Dissident Bodies brings together works that explore the body and its experience in an increasingly posthuman present. The exhibition moves beyond a purely anthropocentric understanding of life, focusing instead on emergent forms of subjectivity shaped by technological, ecological, political, and emotional entanglements. The body appears as an open, relational site where multiple influences converge. Themes such as hybridization, metamorphosis, fluidity, and the tension between nature and technology shape the exploration of new forms of embodiment.
Several artistic positions explore these transformations through hybrid or transitional forms. André Romão’s sculptures transport viewers to surreal, melancholic landscapes inhabited by interwoven human, animal, and vegetal presences. Evoking similarly mythic atmospheres, Hugo Canoilas’s works function as porous thresholds between subject and environment. In a related way, Lito Katou’s sculpture stages a post-human grotesque in which organic and synthetic, animate and inanimate elements converge.
Other works address embodiment through questions of identity, technology, and relationality. Across mental imagery, corporeal presence, and online personae, Esse McChesney produces textiles that center queer, non-binary, and trans perspectives grounded in critical intimacy and the exploration of identity. Laila Majid and Louis Blue Newby’s film approaches queerness as a speculative and forward-looking mode of relation, while Odete and Diana Policarpo revisit feminist science fiction through a film that intertwines bioethics, palaeontology, and speculative thought to examine how scientific imaginaries shape regimes of truth and structures of power.
The exhibition also reflects on historical processes through which bodies have been classified, displayed, or silenced. Addressing racialized histories of objectification, Kiluanji Kia Henda presents a portrait that reveals violent mechanisms through which Black bodies have been reduced to objects of display and control. Hugo de Almeida Pinho critically interrogates the boundaries between knowledge and epistemic violence. Eliška Konečná extends this inquiry through works that foreground fragility, intimacy, and corporeal trace.

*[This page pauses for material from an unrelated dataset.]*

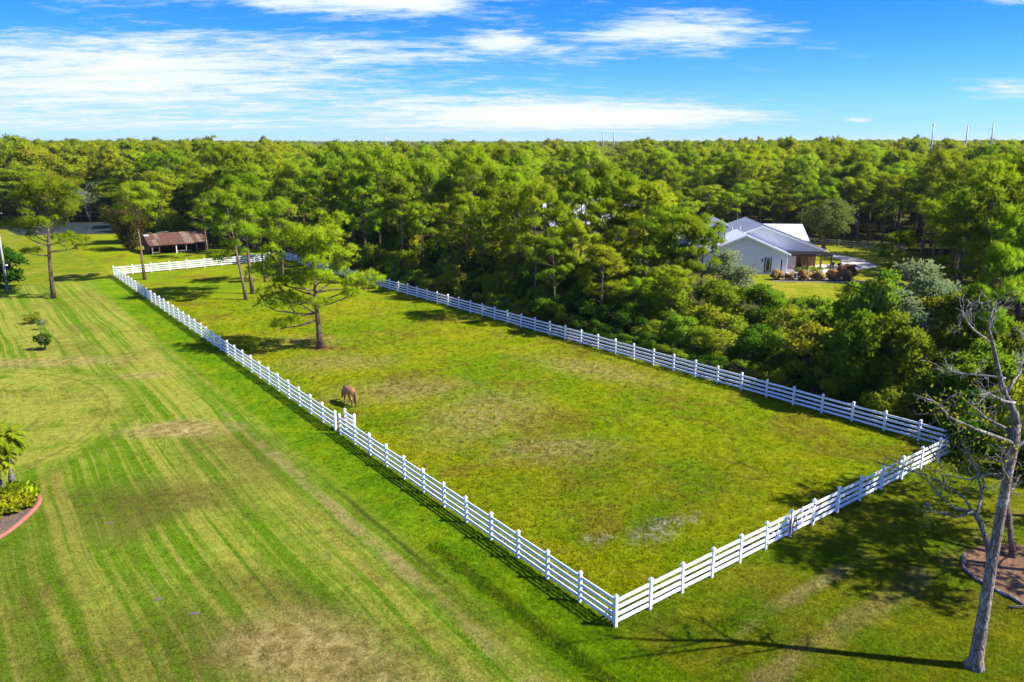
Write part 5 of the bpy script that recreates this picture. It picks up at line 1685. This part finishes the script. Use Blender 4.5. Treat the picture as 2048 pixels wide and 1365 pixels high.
for i, (x, y) in enumerate(spots):
    plant('leafy_plant', bp_, x, y, 'yellow green leafy plant massed in the kerbed bed under the palms', 'plant', 'yellow green plants in the kerbed bed', sc=rnd.uniform(.9, 1.25), parts=('stems', 'leaves'))
plant('leafy_plant', bp_, -25.3, 35.1, 'small yellow plant apart on the bare mulch near the kerb', 'plant', sc=.62, parts=('stems', 'leaves'))
for (x, y, a_, lab) in ((-14.75, 29.45, .5, 'dark flat lid in the striped lawn, left of the other two'), (-12.79, 28.41, .2, 'paler flat lid in the lawn right of the dark one'), (-20.05, 36.23, .1, 'flat grey lid in the brown patch right of the planting bed')):
    q = MB(); q.box((0, 0, .0), (.34, .22, .04)); q.box((0, 0, .024), (.29, .17, .012)); q.box((.02, .01, .032), (.08, .03, .010))
    tag(q.build('valve_cover', M['cover'], None, (x, y, 0), a_), lab, 'lid')

# ------------------------------------------------------------------ the horse
hv_ = [(-.50, 0, 1.19), (-.76, 0, 1.14), (-.10, 0, 1.10), (.38, 0, 1.10), (.62, 0, 1.10), (.86, 0, .98), (1.14, 0, .70), (1.33, 0, .46), (1.43, 0, .26), (1.50, 0, .09)]
hr_ = [.30, .24, .315, .29, .24, .175, .125, .105, .085, .06]
he_ = [(0, 1), (0, 2), (2, 3), (3, 4), (4, 5), (5, 6), (6, 7), (7, 8), (8, 9)]
for s_ in (-1, 1):
    for root, chain in ((0, [(-.52, .17 * s_, .88, .19), (-.60, .18 * s_, .68, .12), (-.80, .17 * s_, .50, .07), (-.76, .17 * s_, .28, .048), (-.73, .17 * s_, .12, .045), (-.68, .17 * s_, .02, .055)]),
                        (3, [(.48, .16 * s_, .80, .13), (.50, .16 * s_, .62, .085), (.53 + .08 * s_, .155 * s_, .44, .062), (.51 + .08 * s_, .155 * s_, .26, .042), (.50 + .08 * s_, .155 * s_, .11, .044), (.55 + .08 * s_, .155 * s_, .02, .052)])):
        pv = root
        for (x, y, z, r_) in chain:
            hv_.append((x, y, z)); hr_.append(r_); he_.append((pv, len(hv_) - 1)); pv = len(hv_) - 1
    hv_.append((1.25, .07 * s_, .60)); hr_.append(.03); he_.append((7, len(hv_) - 1))          # ears
me = bpy.data.meshes.new('horse_skeleton'); me.from_pydata(hv_, he_, [])
tmp = bpy.data.objects.new('horse_skeleton', me); COL.objects.link(tmp)
sk = tmp.modifiers.new('skin', 'SKIN'); sk.use_smooth_shade = True
for i, v in enumerate(me.skin_vertices[0].data):
    v.radius = (hr_[i], hr_[i]); v.use_root = (i == 0)
sb = tmp.modifiers.new('sub', 'SUBSURF'); sb.levels = 2; sb.render_levels = 2
dg = bpy.context.evaluated_depsgraph_get(); dg.update()
hm = bpy.data.meshes.new_from_object(tmp.evaluated_get(dg)); hm.name = 'horse_body'
hm.materials.clear(); hm.materials.append(M['coat'])
hm.shade_smooth()
bpy.data.objects.remove(tmp)
hs_ = empty('horse', (-11.72, 54.65, 0), R(124))
tag(hs_, 'chestnut horse grazing with its back to the viewer near the left fence', 'horse')
inst('body', hm, hs_)
q = MB(); q.tube([(-.93, 0, 1.20), (-1.04, .02, 1.05), (-1.06, .03, .75), (-1.02, .03, .45), (-.99, .03, .28)], [.05, .075, .095, .075, .015], 8); q.build('tail', M['mane'], hs_, smooth=True)
q = MB(); q.tube([(.60, .02, 1.33), (.88, .04, 1.15), (1.14, .05, .84), (1.30, .04, .60)], [.03, .07, .06, .03], 7); q.build('mane', M['mane'], hs_, smooth=True)
for s_ in (-1, 1):
    for x in (-.67, .56 + .08 * s_):
        q = MB(); q.tube([(x, .165 * s_, -.01), (x - .015, .165 * s_, .08)], [.075, .058], 9); q.build('hoof', M['hoof'], hs_)

# ------------------------------------------------------------------ air
m, k = mat('haze_air')
pv_ = k.n('ShaderNodeVolumePrincipled')
pv_.inputs['Color'].default_value = (.80, .88, 1.0, 1)
pv_.inputs['Density'].default_value = 0.00006
pv_.inputs['Anisotropy'].default_value = 0.2
o_ = k.n('ShaderNodeOutputMaterial')
m.node_tree.links.new(pv_.outputs[0], o_.inputs['Volume'])
q = MB(); q.box((0, 5500, 21.5), (28400, 17600, 45))
hz_ = q.build('haze', m)
tag(hz_, 'thin blue haze over the far woods', kind='stuff')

Alice dos Reis’s film is set in Portugal’s Serra da Gardunha and weaves local stories of mysterious lights with personal experiences, geology, and the theme of unwanted pregnancy. Manuel Sékou’s sound-based work employs layered soundscapes and rhythmic structures, treating sound as a space of encounter that evokes hybrid connections between the organic and the synthetic.
By focusing on the potential of the body in a state of limbo and of being somehow »in-between«, the exhibition Dissident Bodies explores queerness, alienation, racialisation and hybridity not as fixed categories, but as dynamic processes.